A county grand jury called witnesses but said that "a conspiracy of silence was formed among the citizens of Coatesville."
Coatesville's police chief and 15 others were charged in the killing, but everyone was acquitted. The chief ran for reelection and won.
In December 2006, local historians succeeded in putting up a memorial plaque on the lynching site, saying it was long past time for the city to confront past sins. "We've lifted the curse. The curse of Coatesville is no more," said Samuel C. Stretton, a West Chester lawyer.
Curse or no, the legacy of racism has continued to haunt Coatesville.
In 1957, Coatesville was one of three Pennsylvania school districts that the state identified as being the most segregated.

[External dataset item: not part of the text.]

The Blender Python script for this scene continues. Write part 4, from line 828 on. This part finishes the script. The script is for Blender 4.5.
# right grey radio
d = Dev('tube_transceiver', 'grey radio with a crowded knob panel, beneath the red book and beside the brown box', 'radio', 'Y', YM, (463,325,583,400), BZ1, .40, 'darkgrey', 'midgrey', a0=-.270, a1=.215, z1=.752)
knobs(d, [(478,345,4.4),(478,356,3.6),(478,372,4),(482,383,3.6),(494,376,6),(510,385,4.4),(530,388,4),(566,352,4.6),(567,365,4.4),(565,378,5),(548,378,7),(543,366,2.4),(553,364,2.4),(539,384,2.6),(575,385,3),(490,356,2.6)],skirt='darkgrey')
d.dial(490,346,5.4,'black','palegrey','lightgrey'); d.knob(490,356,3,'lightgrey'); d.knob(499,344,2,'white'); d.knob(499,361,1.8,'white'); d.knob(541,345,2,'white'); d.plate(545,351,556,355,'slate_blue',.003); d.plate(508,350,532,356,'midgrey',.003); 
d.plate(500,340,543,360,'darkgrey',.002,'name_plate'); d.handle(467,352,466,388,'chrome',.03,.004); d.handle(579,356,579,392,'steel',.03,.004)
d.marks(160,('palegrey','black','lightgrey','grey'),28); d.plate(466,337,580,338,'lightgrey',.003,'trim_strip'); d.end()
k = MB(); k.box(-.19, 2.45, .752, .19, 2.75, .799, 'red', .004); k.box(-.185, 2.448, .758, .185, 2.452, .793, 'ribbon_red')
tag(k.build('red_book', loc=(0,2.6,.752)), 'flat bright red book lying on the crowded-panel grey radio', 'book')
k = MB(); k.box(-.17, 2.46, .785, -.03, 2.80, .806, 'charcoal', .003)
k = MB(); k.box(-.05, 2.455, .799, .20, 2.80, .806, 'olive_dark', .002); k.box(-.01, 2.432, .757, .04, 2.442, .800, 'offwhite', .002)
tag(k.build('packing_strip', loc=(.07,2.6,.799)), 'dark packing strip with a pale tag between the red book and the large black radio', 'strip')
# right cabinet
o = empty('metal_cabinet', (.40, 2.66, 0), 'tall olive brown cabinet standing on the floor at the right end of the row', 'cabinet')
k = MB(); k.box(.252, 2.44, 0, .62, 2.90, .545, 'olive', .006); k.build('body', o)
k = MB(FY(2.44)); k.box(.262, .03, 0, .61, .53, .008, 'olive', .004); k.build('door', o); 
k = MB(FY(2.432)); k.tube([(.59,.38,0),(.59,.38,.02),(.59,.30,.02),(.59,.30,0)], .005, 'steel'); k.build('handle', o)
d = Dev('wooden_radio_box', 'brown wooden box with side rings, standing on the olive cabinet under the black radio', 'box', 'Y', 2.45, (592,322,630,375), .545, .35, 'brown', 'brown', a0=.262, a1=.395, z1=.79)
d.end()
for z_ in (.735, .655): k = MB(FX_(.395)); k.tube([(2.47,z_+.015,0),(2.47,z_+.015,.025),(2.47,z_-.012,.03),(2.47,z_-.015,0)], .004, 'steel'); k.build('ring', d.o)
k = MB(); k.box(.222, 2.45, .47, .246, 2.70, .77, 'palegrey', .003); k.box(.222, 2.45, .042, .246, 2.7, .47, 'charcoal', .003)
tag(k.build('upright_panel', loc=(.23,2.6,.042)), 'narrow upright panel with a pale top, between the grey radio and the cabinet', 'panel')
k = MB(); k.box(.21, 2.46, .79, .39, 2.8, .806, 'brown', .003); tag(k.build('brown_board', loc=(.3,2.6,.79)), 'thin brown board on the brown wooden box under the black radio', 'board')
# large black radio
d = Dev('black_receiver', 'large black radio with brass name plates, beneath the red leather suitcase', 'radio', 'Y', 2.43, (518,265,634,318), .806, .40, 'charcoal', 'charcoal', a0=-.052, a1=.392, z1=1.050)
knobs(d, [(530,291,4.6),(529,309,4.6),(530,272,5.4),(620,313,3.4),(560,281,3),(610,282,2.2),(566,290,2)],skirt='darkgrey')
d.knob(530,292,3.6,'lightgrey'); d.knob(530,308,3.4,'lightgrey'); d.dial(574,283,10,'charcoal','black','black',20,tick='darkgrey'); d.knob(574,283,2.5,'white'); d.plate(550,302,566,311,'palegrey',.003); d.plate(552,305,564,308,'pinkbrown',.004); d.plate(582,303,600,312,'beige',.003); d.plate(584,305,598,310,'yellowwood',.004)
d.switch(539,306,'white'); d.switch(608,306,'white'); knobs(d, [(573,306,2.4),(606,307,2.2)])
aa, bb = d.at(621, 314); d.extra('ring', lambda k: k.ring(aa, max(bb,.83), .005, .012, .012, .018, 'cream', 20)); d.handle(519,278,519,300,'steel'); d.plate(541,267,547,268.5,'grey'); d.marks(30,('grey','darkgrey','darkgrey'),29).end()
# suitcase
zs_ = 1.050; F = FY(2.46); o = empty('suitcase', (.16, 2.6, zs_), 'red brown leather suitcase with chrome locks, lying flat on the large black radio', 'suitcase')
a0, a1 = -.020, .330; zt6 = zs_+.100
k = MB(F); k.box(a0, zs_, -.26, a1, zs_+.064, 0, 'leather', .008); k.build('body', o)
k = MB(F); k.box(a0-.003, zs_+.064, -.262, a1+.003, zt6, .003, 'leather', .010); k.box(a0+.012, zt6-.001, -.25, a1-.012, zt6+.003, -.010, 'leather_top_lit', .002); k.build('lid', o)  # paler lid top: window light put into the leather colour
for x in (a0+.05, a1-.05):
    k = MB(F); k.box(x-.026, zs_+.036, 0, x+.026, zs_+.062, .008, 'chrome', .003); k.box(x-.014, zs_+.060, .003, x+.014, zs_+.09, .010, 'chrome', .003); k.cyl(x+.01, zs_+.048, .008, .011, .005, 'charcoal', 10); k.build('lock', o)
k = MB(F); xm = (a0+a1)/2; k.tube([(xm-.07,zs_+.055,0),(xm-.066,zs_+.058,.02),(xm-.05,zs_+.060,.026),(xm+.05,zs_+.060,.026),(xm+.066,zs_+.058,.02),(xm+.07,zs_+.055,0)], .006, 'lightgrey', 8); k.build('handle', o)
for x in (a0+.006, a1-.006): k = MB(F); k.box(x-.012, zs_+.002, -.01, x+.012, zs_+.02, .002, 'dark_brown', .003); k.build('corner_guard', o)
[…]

When city school officials agreed to integrate, white parents responded with protests.
In 1973, a group of black workers filed a class-action suit against the city's largest employer, Lukens Steel Co. The company paid $3.7 million after a federal judge found that workers were "exposed to a wide range of racial harassments."
Soon, Coatesville began going the way of other rust-belt towns. Lukens and other factories began closing, and whites began leaving.
As the town struggled to find a new, post-steel age future, city planners rolled out one redevelopment plan after another. One was built on nostalgia, a theme of bringing back the old days when Coatesville was a bustling shopping center.
The plans foundered, one after another. A big reason, leaders concluded, was crime.
By the late 1980s, Coatesville was becoming Chester County's main drug marketplace, with a rising tide of gunplay and felonies.
Police responded by ramping up arrests, using statutes such as "obstructing" sidewalks to clear the streets in high-crime areas.
In 1990, blacks represented 40 percent of Coatesville's population but nearly three-fourths of the people arrested - mainly for minor offenses, FBI data show. On a per-capita basis, police made more arrests than only a handful of other American cities.
It would be a pattern that continued, with minor fluctuations, for 15 years.
These practices eventually wore deep scars of resentment in the African American community.
One researcher found that a belief in police bias was practically gospel in Coatesville's black neighborhoods.
"The police use a strong show of force whenever confronting any African Americans, no matter how small the infraction," wrote William J. Loewen, in a 2000 University of Pennsylvania study.
"They appear unable to differentiate between law-abiding blacks and law-breaking blacks."
This is down in the middle of the article, but at least it's there.